The sign over the entrance to the Climate Camp at Blackheath overlooking the City of London, was spot on: “Capitalism IS Crisis”. Broadening out climate change from a single issue, to seeing it as a part of the interconnected crisis that pervades every aspect of human economic and social life today, is a big step forward. And by the same token, to ask for, or expect, solutions to climate change within the existing structures is to call down misery on the heads of millions.
A report just published by the Grantham Institute for the study of Climate Change at Imperial College, London, shows that the cost of adapting to the impacts of climate change has been consistently underestimated by the United Nations.
The report warns that the real costs are likely to be two-three times greater than estimates made by the UN Framework Convention on Climate Change (UNFCCC). And if the full range of impacts on human activities is considered, the cost would be even more. For example, the UNFCCC left out energy, manufacturing, retailing, mining, tourism and ecosystems.Where is the funding for adaptation to come from? Who will be protected? In Britain, the public finances are shot to pieces and Darling will not even limit bonuses in banks the public owns. Government bonds are not selling and next year will bring a devastating round of public service cuts.

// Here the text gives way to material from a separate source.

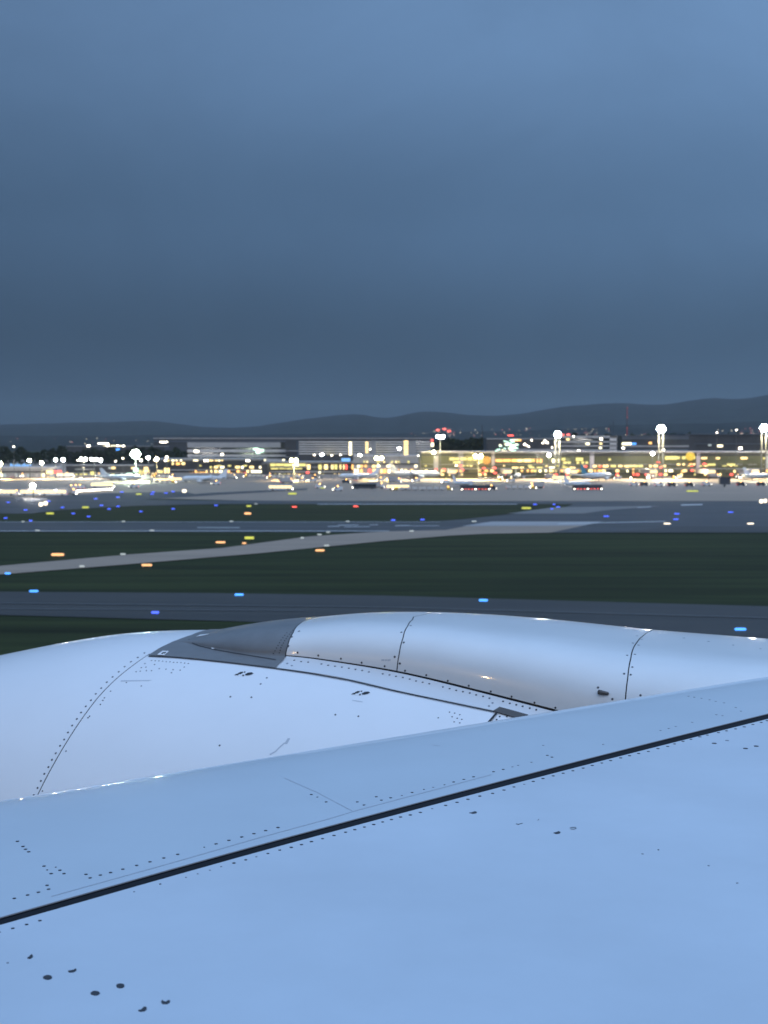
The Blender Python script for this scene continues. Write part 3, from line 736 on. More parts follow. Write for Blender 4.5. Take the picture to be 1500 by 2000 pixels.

In the US, it is estimated that as a result of the recession, one in five families do not earn enough to feed themselves. Repossessions will add 1.5 million more to the soaring homeless total in the next two years. A number of state governments are facing bankruptcy and are slashing their budgets. In the EU, Italy and Germany are back-peddling on the existing carbon trading scheme and everywhere there is a desperate desire on the part of governments to shore up business-as-usual at any cost. Throughout the world, the burden of the economic crisis is being imposed on the poorest, and it will be no different with the impacts of climate change.
We must not get hung up on single issues, such as coal-fired power stations, but rather recognise the world in the same way the capitalist class does – as a series of interconnected structures bent on nothing more productive or useful than the generation of profit from private property. The Climate Justice campaign, to which Climate Camp is affiliated, says it is time to “change the system, not the climate”. They plan to mobilise to take over the conference hall at the Copenhagen climate summit, for one day. Well, it’s a start. But the knotty problem is how do we remove the decision-making power of capitalism for good?
The AWTW workshop at Climate Camp focused on this – and we agreed that we would open up a forum for debate about how it can be done. One idea we discussed was the need for a democratic Convention of the People (working title!). It would not seek to co-ordinate protests or strikes – activists can do that quite effectively themselves – but instead focus on becoming a rapidly-developing representative body, with the perspective of replacing the existing structures of ownership and power.
It could bring together climate campaigners, trade unionists, miners, migrants, power workers, unemployed people, public sector and any other workers in a representative body for mutual defence and development of agreed alternatives in economy, energy, ownership and political power. Its ultimate goal would be to challenge the legitimacy of the current political system, and achieve a transfer of power to the people in a regenerated popular democracy.